Irish fintechs attracted just over $1 billion (€940 million) in investment last year, but the figure was down almost 37 per cent compared with 2021, according to a KPMG report on the sector.
There was a large drop in investment from the third quarter, which totalled seven transactions worth $741 million, to the fourth quarter, which saw investment of just $1.47 million across two transactions.
KPMG noted the drop off came as interest rates and input costs across the eurozone continued to increase.
Deal numbers also dropped from 21 in the first half of 2022, to just nine in the second half. Excluding one large transaction, the period saw investment of just $66 million, a significant drop-off from $259 million in the first half of the year.

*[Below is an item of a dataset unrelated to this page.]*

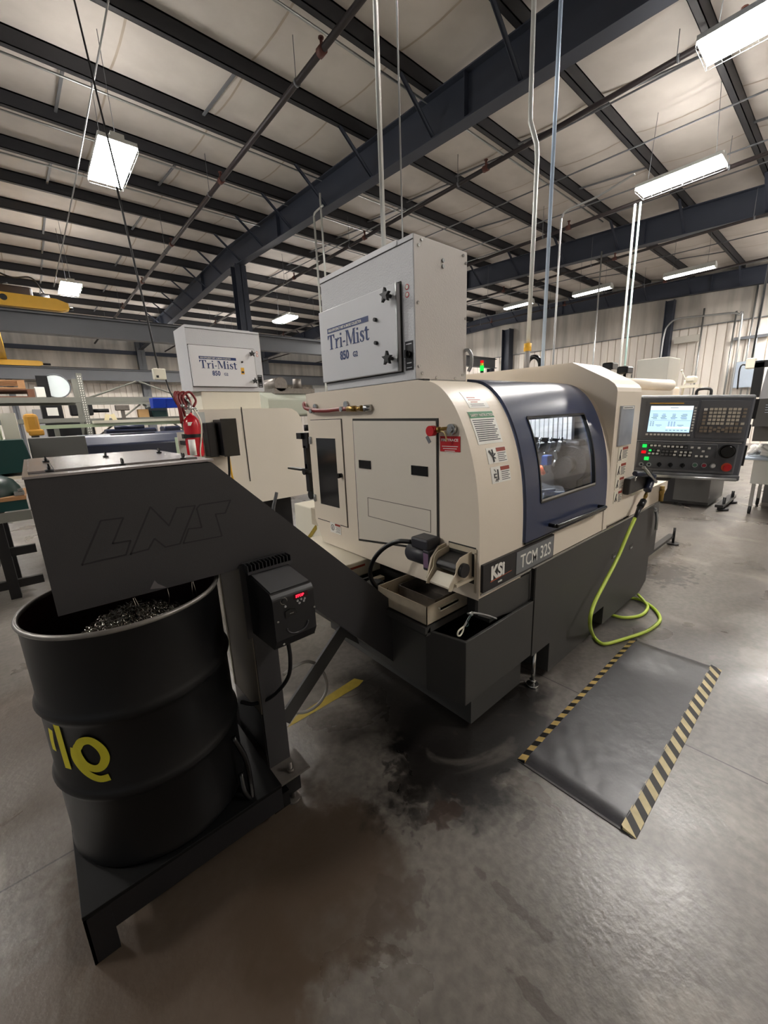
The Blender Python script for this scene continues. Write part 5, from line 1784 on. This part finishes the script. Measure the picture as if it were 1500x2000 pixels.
def pallet(x, y, z, lab, w_=1.1, m=wood):
    t = thing('wooden_pallet', lab, 'pallet', (x, y, z), group='pallets on the rack')
    for i in range(6):
        obj('deck_board', MB().box(x-w_/2, x+w_/2, y-.5+i*.18, y-.4+i*.18, z+.115, z+.135), m, t)
    for dx in (-w_/2, -.045, w_/2-.09):
        obj('stringer', MB().box(x+dx, x+dx+.09, y-.5, y+.5, z+.02, z+.115), m, t)
    for i in range(3):
        obj('bottom_board', MB().box(x-w_/2, x+w_/2, y-.5+i*.45, y-.4+i*.45, z, z+.02), m, t)


pallet(-.35, 9.55, 2.12, 'dark wooden pallet resting on the rack beam at far left', m=woodd)
pallet(.1, 9.55, 2.27, 'wooden pallet topmost of the stack on the rack', m=wood) if False else pallet(-.45, 9.55, 2.258, 'light wooden pallet, topmost on the rack at far left')
ds = thing('mesh_disc', 'round pale wire mesh disc leaning on the rack beam beside the pallets', 'disc', (.52, 9.4, 2.13))
obj('disc_face', MB().cyl((.52, 9.38, 2.33), (.52, 9.42, 2.33), .20, 32), mat('disc_pale', (222, 232, 234), .4), ds)
obj('disc_rim', MB().add(*(lambda q: (q.v, q.f))(MB().tube([(.52+.2*math.cos(a*math.pi/12), 9.38, 2.33+.2*math.sin(a*math.pi/12)) for a in range(25)], .01, 6, smooth=False))), beamg, ds)
obj('grille', MB().box(.26, .42, 9.35, 9.37, 2.14, 2.50), blk, ds)
for (a, c, lab) in ((.0, 0, 'white wrapped bundle lying on the rack by the pallets'),):
    obj('wrapped_bundle', MB().bbox(.21, .34, 9.06, 9.3, 2.121, 2.29, .01), white, label=lab, cat='bundle')
for (x, lab) in ((1.98, 'left blue plastic bin hung below the rack beam'), (2.22, 'right blue plastic bin next to the red hoses')):
    t = thing('plastic_bin', lab, 'bin', (x, 8.9, 2.0), group='blue bins')
    bn = MB().prism([(8.72, 2.08), (8.78, 1.91), (8.999, 1.91), (8.999, 2.10)], 'x', x-.11, x+.11)
    obj('bin_body', bn, bluebin, t)
    obj('bin_lip', MB().box(x-.115, x+.115, 8.70, 8.72, 2.07, 2.09), bluebin, t)
obj('cardboard_box', MB().bbox(1.66, 1.84, 9.06, 9.2, 1.717, 1.90, .004), cardb, label='brown cardboard box on the rack shelf left of the dark boxes', cat='box')
obj('storage_box', MB().bbox(1.90, 2.16, 9.06, 9.14, 1.717, 1.87, .01), dgreen, label='dark green box on the rack shelf below the blue bins', cat='box')
obj('storage_box', MB().bbox(1.86, 2.2, 9.16, 9.4, 1.717, 1.95, .01), mat('box_slate', (52, 58, 58), .5), label='dark slate box standing behind the dark green box', cat='box')
obj('monitor', MB().bbox(1.28, 1.5, 8.9, 9.0, 1.88, 1.98, .01).box(1.36, 1.42, 8.93, 8.97, 1.70, 1.88), dirtysteel, label='small grey device on a post standing on the rack shelf', cat='device')
for (x, r_, lab) in ((1.12, .3, 'left cream paper card propped on the rack shelf'), (1.22, -.3, 'right cream paper card propped on the rack shelf')):
    obj('paper_card', MB().obox((x, 8.88, 1.76), .07, .004, .12, Matrix.Rotation(r_, 3, 'Y')), mat('card_cream', (240, 226, 180), .7), label=lab, cat='card')
bs = thing('bar_stock_stand', 'long pale bar stock channel lying across stands in front of the rack', 'stand', (.8, 8.0, 0))
obj('channel', MB().box(.15, 2.3, 7.9, 8.0, 1.60, 1.655), pgreen, bs)
obj('channel_lid', MB().box(.8, 2.4, 7.86, 8.02, 1.655, 1.70), creamlt, bs)
for x in (.3, 1.2, 2.1):
    obj('stand_leg', MB().box(x, x+.06, 7.9, 7.96, 0, 1.60), racks, bs)
obj('bench_machine', MB().bbox(.9, 1.6, 7.5, 7.8, 1.2, 1.56, .03).cyl((1.0, 7.4, 1.58), (1.4, 7.4, 1.58), .03, 10).bbox(1.7, 1.95, 7.45, 7.8, 1.2, 1.57, .03).box(.9, 1.95, 7.5, 7.8, 0, 1.2), navyd, label='dark machine parts just above the navy hood in the left background', cat='machine')
obj('hoist_motor', MB().bbox(-.02, .13, 7.0, 7.2, 1.55, 1.80, .04).bbox(.0, .16, 6.98, 7.2, 1.52, 1.6, .02), mat('ochre', (190, 138, 48), .5), label='yellow ochre motor housing beside the pale green machine', cat='motor')
obj('hoist_post', MB().box(.02, .10, 7.05, 7.15, 0, 1.52), beamg, label='grey post carrying the yellow ochre motor housing', cat='post')
for (x0, x1, z0, z1, y, m, nm, lab) in ((.35, .8, 1.95, 2.6, 27.6, greymach, 'wall_cabinet', 'grey electrical cabinet on the far wall, left of the black machine'),):
    obj(nm, MB().bbox(x0, x1, y, y+.2, z0-.9, z1, .01), m, label=lab, cat='cabinet')
obj('milling_head', MB().bbox(.28, .62, 10.8, 11.3, 1.75, 2.1, .02).bbox(.75, 1.15, 10.9, 11.2, 1.85, 2.1, .03).cyl((1.15, 11.05, 1.95), (1.45, 11.05, 1.95), .04, 10).box(.3, 1.1, 10.8, 11.3, 0, 1.75), blk, label='black machine with a frame-shaped head seen through the rack', cat='machine')
obj('frame_opening', MB().box(.36, .54, 10.79, 10.80, 1.86, 2.02), white, label='white square opening in the black machine head', cat='machine window')

# hanging power boxes
def power_drop(p, top, lab, tail=None):
    t = thing('power_box', lab, 'power box', (p.x, p.y, p.z))
    obj('box', MB().bbox(p.x-.075, p.x+.075, p.y-.05, p.y+.05, p.z-.07, p.z+.07, .01), creamlt, t)
    obj('outlet', MB().box(p.x-.05, p.x-.02, p.y-.054, p.y-.05, p.z-.05, p.z-.02), ink, t)
    obj('supply_cord', MB().tube([(p.x, p.y, p.z+.07), (p.x+(top.x-p.x)*.3, p.y+(top.y-p.y)*.3, p.z+(top.z-p.z)*.36), top], .012, 8), blk, t)
    if tail:
        obj('lower_cord', MB().tube([(p.x+.07, p.y, p.z-.05)]+tail, .010, 8), blk, t)


p = A(311, 731, 'y', 6.3)
power_drop(p, A(228, 365, 'y', 6.0), 'white outlet box hanging on a black cord left of the farther collector', [A(330, 760, 'y', 6.2), A(345, 790, 'y', 6.2)])
p = A(1467, 710, 'x', 8.0)
power_drop(p, Vector((8.0, 1.05, 6.0)), 'pale outlet box hanging on a straight cord at the right edge', [A(1447, 715, 'x', 8), A(1440, 760, 'x', 8)])
for (a, b, lab) in ((A(145, 0, 'z', 5.9), A(236, 372, 'y', 6.0), 'black cord swinging down across the upper left roof'), (A(212, 0, 'z', 5.9), A(105, 560, 'y', 12.0), 'grey cable crossing the left high bay light region diagonally')):
    mid = (a+b)/2+Vector((0, 0, -.05))
    obj('hanging_cable', MB().tube([a, mid, b], .010, 8), blk if 'black' in lab else galv, label=lab, cat='cable')

# ================================================================== VERTICAL CONDUITS
def vconduit(name, x, y, z0, z1, r, m, lab, extra=None, group=None):
    t = thing(name, lab, 'conduit', (x, y, z0), group=group)
    obj('pipe', MB().cyl((x, y, z0), (x, y, z1), r, 12), m, t)
    return t


vconduit('conduit_drop', 1.62, 1.81, 2.362, 6.2, .010, whitecon, 'left of the two pale conduits rising from behind the near collector top')
vconduit('conduit_drop', 1.65, 1.835, 2.362, 6.2, .010, whitecon, 'right of the two pale conduits rising from behind the near collector top', None)
vconduit('drop_wire', 1.62, 1.66, 2.362, 6.2, .004, galv, 'thin grey wire rising from the near collector top, right of the paired conduits')
d_ = thing('conduit_drop', 'thick pale conduit with an offset bend and yellow collar behind the lathe hood', 'conduit', (3.0, 1.75, 1.905))
ptsd = [A(1043, 0, 'x', 3.0), A(1039, 120, 'x', 3.0), A(1036, 215, 'x', 3.0), A(1036, 238, 'x', 3.0), A(1048, 282, 'x', 3.0), A(1049, 310, 'x', 3.0), A(1044, 420, 'x', 3.0), A(1031, 680, 'x', 3.0)]
top_ = ptsd[0]+(ptsd[0]-ptsd[1])*.9
obj('pipe', MB().tube([top_]+ptsd, .016, 12, smooth=False), whitecon, d_)
q1, q2, q3 = A(1031, 680, 'x', 3.0), A(1029, 700, 'x', 3.0), A(1028, 722, 'x', 3.0)
obj('yellow_collar', MB().cyl(A(1031, 671, 'x', 3.0), A(1030, 686, 'x', 3.0), .028, 14), yellowp, d_)
obj('hose_end', MB().cyl(q1, Vector((q3.x, q3.y, 1.905)), .020, 12), greymach, d_)
vconduit('conduit_drop', 3.0, 1.607, 1.905, 6.2, .013, bluecon, 'bluish conduit just right of the thick bent conduit')
g1_ = thing('conduit_drop', 'slender pale conduit with a curved top, right of the bluish conduit', 'conduit', (6, 3.05, 0))
obj('pipe', MB().tube([(6, 3.05, .0), (6, 3.05, 2.0), (6, 3.05, 3.9), A(1098, 424, 'x', 6), A(1110, 410, 'x', 6), A(1165, 385, 'x', 6), A(1215, 355, 'x', 6), A(1240, 340, 'x', 6)], .013, 10), galv, g1_)
vconduit('conduit_drop', 9.3, 3.31, 0, 5.25, .022, whitecon, 'left of the two long conduits below the right high bay light')
vconduit('conduit_drop', 9.3, 3.22, 0, 5.25, .018, mat('conduit_green', (168, 196, 190), .35, .3), 'right, greenish conduit of the pair below the right high bay light')
vconduit('conduit_drop', 12.0, 4.96, 0, 5.5, .018, galv, 'thin conduit dropping from beyond the second rafter, left of the paired conduits')
vconduit('conduit_drop', 5.3, 8.05, 0, 5.69, .022, whitecon, 'pale conduit passing just left of the near collector')
vconduit('conduit_drop', 5.3, 7.78, 4.0, 6.0, .020, whitecon, 'short pale conduit above the left top corner of the near collector')
obj('conduit_elbow', MB().tube([(5.3, 8.05, 5.69), (5.3, 8.0, 5.74), (5.3, 7.7, 5.76)], .018, 8), whitecon, label='short horizontal conduit elbow joining the two pale conduits above the collector', cat='conduit')
U = thing('wall_conduit', 'arched conduit loop high on the right wall around the column', 'conduit', (20.5, 4.6, 3))
up_ = [(20.5, 5.75, 0.5), (20.5, 5.75, 3.3), (20.5, 5.72, 4.4), (20.5, 5.6, 4.75), (20.5, 5.3, 4.92), (20.5, 4.4, 4.86), (20.5, 3.65, 4.8), (20.5, 3.4, 4.7), (20.5, 3.3, 4.4), (20.5, 3.3, .5)]
obj('pipe', MB().tube(up_, .035, 10), galv, U)
for i, (y, z0, z1) in enumerate(((4.55, .5, 5.2), (3.55, .5, 4.9), (3.05, .5, 5.9), (2.85, .5, 5.9), (6.9, 0.5, 3.3))):
    vconduit('wall_conduit', 20.85, y, z0, z1, .03, galv, ['wall conduit midway under the arched conduit', 'wall conduit left in the bundle under the arch end', 'wall conduit in the middle of the bundle by the wall box', 'wall conduit right in the bundle by the wall box', 'short wall conduit left of the dark column'][i])
obj('wall_box', MB().bbox(20.7, 20.9, 2.55, 3.3, 2.1, 3.05, .02), paleblue, label='pale grey electrical cabinet on the right wall just above the control panel', cat='cabinet')
obj('wall_rail', MB().box(20.8, 20.9, 2.5, 3.5, 3.85, 3.95), beamg, label='short grey strut across the conduits on the right wall', cat='strut')
obj('wall_heater', MB().box(20.7, 20.9, 4.6, 5.4, 4.0, 4.25), mat('unit_pale', (190, 186, 176), .5), label='pale box with dark underside mounted right of the wall column', cat='wall unit')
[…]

That being said, Irish fintech recorded a value increase in investment in the second half of 2022, with investments and transactions reaching $742 million. That was up significantly on the first half, when investment and transactions totalled $259 million.
However, the increase was significantly skewed by one major transaction – namely, the purchase of Cork-based payments firm Global Shares for $676 million by JP Morgan Chase, the world’s largest bank by market capitalisation.
Global Shares manages employee equity plans for companies in the start-up and tech space.
Another notable transaction during the second half of 2022 was the $60 million raised by Dublin-based tax automation group Fonua in venture capital funding. Fonua was founded three years ago by three Uber alumni.
Anna Scally, head of technology and media at KPMG, said investors may be inhibited by rising interest rates.
“With interest rates rising, valuations will be under pressure for some time,” she said. “This may inhibit some of the larger potential M&A transactions as investors wait to see if prices reduce further.
“That said, M&A activity will likely increase for smaller size deals as corporates and larger fintechs take advantage of competitive valuations. We also expect that good businesses with a unique product or service will continue to attract investment from international players.”
KPMG head of financial services Ian Nelson said all sectors are facing higher costs across Europe.
“Notwithstanding these pressures, we expect investment in areas such as regtech and payments to continue to flourish, as businesses, including other fintechs, seek solutions to address the changing regulatory environment and consumers increasingly looking beyond traditional banking products and services,” he added.
The total level of Irish fintech activity in 2022 stood at $1.025 billion, a decrease of over a third from the $1.62 billion invested in 2021.
This follows the global trend, where fintech investment globally dropped to $164.1 billion across 6,006 deals in 2022, down from a record high of $238.9 billion across 7,321 deals in 2021.